With a new crew and a plane with a bad performance record, named the Green Hornet, they left for the area where the plane was believed to have gone down.  They never reached their destination and crashed in the ocean.  Only the pilot, one crew member and Louie survived.  For forty-seven days and 2000 miles, they drifted helplessly in a rubber raft with blood thirsty sharks, baring their teeth, circling them day and night, smelling their blood, just waiting for the opportune time to attack. Finally they drifted ashore in their disintegrating rubber raft, only to be rescued by the Japanese and sent to a prison camp, a fate almost as bad as being lost at sea.

They were in very poor condition from their ordeal at sea but were shown no mercy by the Japanese.  Their rations were so limited they continued to lose weight.  They were humiliated, beaten and interrogated by the guards every day.  Dysentery and Beri Beri were a constant battle for the prisoners.  In searching Louie’s few possessions they discovered his celebrity status as a world-class runner and he became a favorite for the guards to berate and beat with their fists and clubs.  One guard named Kawamura, showed some compassion for Louie and made an effort to be friendly.  The guard spoke a little French and some broken English.  To aid in communicating he would draw pictures and attempt to write in trying to express himself.

After the Japanese surrendered and the war was over, many of the guards were tried for war crimes, with some of them being executed, many committed hari kari.  Some, of the others, who did abide by the rules of the Geneva Convention, went on to be successful in business and politics, one becoming a Prime Minister of Japan.

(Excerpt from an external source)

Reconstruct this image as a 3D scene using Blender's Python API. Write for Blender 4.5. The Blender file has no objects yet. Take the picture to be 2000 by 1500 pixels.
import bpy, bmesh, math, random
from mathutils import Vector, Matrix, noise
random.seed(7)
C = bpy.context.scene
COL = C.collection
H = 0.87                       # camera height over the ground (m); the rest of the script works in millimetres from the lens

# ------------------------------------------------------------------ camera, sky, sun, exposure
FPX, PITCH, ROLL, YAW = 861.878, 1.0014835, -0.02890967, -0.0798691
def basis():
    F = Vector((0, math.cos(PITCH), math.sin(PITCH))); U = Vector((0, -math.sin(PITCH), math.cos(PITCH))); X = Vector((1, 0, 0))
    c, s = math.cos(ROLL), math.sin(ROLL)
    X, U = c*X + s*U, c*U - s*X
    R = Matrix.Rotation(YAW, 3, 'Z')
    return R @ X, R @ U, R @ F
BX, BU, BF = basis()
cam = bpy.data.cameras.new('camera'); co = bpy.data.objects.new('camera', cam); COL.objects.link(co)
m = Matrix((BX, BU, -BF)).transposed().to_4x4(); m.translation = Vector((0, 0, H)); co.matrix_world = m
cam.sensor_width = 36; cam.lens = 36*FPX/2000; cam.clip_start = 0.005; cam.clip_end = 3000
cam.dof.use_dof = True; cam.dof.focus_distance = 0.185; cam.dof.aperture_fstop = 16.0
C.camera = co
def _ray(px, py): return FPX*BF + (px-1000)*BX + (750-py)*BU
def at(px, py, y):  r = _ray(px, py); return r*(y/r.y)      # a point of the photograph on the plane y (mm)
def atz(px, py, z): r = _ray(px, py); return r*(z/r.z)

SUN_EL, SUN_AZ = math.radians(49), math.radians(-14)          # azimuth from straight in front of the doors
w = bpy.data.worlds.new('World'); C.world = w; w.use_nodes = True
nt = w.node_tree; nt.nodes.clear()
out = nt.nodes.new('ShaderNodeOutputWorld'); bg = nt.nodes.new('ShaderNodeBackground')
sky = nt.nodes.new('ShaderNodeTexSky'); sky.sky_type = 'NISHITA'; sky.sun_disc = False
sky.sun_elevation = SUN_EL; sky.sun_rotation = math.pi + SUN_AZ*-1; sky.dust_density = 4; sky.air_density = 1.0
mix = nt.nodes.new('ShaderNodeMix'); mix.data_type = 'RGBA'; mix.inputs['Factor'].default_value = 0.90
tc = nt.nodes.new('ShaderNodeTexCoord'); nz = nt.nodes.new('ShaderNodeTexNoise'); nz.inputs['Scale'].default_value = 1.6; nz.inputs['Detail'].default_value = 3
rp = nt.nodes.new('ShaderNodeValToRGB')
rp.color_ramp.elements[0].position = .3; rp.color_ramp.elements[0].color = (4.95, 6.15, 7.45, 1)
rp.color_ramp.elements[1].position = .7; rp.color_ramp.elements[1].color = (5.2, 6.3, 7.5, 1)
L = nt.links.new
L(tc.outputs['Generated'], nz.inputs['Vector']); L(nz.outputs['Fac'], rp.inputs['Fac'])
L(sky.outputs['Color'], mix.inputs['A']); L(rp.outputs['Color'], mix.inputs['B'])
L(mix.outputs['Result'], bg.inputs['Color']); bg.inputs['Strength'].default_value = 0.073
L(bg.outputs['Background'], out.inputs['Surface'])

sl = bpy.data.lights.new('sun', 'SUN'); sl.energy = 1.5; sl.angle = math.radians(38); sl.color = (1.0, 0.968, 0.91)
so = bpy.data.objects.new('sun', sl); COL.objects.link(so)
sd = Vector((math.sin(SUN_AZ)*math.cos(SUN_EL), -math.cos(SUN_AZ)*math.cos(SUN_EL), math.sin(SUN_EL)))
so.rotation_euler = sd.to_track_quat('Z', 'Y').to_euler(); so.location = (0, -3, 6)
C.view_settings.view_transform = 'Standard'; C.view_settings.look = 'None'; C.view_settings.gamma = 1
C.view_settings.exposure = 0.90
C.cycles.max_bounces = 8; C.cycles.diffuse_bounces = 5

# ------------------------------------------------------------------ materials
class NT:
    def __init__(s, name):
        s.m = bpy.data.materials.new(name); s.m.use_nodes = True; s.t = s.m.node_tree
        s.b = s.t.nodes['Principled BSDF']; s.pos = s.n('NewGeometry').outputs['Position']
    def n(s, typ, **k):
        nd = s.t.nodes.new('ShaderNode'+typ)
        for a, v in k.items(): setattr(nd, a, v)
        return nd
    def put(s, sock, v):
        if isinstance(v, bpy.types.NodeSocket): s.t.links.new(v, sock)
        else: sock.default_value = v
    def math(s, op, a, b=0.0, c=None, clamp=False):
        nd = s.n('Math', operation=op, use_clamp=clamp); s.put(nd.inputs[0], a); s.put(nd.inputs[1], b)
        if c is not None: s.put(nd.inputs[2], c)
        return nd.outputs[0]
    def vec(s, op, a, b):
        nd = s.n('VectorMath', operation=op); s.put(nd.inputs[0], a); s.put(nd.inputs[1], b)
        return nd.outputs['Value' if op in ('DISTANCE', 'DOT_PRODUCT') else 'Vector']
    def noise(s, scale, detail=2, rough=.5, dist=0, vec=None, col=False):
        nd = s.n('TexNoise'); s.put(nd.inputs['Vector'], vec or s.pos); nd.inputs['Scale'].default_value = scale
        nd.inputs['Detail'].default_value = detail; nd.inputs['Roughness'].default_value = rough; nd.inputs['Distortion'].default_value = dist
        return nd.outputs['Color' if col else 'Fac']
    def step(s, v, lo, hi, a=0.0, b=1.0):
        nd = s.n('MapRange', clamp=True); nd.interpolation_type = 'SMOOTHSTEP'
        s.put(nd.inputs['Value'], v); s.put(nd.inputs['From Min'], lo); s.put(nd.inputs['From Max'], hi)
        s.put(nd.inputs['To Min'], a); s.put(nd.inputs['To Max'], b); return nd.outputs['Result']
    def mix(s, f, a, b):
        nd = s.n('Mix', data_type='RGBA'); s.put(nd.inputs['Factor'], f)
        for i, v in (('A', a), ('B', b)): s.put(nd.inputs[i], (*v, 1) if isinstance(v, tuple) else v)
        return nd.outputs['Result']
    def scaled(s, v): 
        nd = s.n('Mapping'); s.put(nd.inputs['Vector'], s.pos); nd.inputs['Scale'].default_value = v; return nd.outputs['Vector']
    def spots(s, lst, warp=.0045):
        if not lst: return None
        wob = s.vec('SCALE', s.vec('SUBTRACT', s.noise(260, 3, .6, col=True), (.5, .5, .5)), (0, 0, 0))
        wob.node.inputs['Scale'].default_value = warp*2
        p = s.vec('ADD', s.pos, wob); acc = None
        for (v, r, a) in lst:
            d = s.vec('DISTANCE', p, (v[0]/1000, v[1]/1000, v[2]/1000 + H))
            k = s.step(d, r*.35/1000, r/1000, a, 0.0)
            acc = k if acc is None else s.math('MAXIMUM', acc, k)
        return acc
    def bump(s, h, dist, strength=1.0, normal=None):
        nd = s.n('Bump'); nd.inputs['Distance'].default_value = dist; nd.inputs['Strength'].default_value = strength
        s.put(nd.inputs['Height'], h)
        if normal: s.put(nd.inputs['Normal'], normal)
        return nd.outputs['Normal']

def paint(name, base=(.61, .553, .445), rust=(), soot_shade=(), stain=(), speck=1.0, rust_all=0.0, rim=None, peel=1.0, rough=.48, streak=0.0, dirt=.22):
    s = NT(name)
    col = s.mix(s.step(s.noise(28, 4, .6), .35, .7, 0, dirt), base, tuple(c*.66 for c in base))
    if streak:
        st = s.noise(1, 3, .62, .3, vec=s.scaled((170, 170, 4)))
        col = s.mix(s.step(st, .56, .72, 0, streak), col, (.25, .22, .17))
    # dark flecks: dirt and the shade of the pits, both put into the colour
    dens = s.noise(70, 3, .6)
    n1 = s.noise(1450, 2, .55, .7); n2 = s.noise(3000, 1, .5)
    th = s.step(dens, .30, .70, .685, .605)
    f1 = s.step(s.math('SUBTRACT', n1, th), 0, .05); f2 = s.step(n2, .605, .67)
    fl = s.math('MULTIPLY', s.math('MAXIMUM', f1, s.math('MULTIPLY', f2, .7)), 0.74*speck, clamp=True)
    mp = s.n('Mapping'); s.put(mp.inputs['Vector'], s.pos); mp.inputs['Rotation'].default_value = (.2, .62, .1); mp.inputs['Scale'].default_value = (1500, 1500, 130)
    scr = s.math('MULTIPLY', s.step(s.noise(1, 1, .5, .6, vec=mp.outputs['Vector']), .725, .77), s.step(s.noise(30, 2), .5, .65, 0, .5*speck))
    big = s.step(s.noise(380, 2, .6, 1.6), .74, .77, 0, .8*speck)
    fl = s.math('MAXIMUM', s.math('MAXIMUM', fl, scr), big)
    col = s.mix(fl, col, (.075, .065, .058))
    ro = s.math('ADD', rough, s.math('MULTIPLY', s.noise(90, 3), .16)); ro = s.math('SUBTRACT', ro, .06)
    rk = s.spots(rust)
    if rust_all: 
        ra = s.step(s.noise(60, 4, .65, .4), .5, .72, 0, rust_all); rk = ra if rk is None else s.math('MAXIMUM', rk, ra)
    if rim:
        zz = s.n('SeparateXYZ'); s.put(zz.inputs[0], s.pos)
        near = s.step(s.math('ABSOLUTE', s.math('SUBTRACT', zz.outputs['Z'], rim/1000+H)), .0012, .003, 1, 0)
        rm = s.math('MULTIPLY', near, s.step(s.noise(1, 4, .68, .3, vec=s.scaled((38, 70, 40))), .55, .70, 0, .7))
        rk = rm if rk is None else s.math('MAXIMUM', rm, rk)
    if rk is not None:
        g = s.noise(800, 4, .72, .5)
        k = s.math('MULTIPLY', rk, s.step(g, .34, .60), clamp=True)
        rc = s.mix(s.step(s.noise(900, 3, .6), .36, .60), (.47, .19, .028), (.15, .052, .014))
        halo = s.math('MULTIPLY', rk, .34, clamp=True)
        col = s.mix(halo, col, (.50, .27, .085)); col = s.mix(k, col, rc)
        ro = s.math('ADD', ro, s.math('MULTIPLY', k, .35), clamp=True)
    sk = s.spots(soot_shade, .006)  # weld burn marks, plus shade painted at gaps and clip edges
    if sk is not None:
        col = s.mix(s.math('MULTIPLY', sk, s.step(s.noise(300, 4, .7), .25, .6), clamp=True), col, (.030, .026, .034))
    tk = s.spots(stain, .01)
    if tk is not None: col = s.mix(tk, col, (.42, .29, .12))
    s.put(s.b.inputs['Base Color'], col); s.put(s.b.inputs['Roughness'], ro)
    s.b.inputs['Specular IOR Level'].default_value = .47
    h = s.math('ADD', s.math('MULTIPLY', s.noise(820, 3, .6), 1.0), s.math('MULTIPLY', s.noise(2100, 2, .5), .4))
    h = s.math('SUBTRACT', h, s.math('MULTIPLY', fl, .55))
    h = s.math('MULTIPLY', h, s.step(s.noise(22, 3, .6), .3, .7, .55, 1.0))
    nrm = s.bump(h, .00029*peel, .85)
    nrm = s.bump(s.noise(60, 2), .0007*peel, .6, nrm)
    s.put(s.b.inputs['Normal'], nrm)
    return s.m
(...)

My wife & I lived in Japan in 1957 and rented a home in the city of Kamakura, from a wealthy Japanese individual who spoke some French and a little broken English and quite often would write a message to me with pictures he had drawn, to show what he was trying to convey.  He was always very congenial and polite.

His name was Kawamura. Could this person have been Louie’s Zamparini’s prisoner of war guard?  Coincidence? Maybe!    I’ll never know.

Epilogue

While trying to forget the difficulties he had endured, Louie turned to alcohol.  With his marriage to his debutante wife almost destroyed, she persuaded him to go to a revival meeting in Los Angeles.  The first meeting he stormed out of the tent, part way through the sermon.  She begged him to go back one more time.  He reluctantly agreed.  Something registered, or maybe he remembered the pact he had made with God and what he would do if his life would be spared from those man eating sharks and his prisoner of war guards.

Today, Louie Zamparini is a 94 years old motivational speaker with a religious message.

The evangelist who helped turn his life around was a young man named Billie Graham.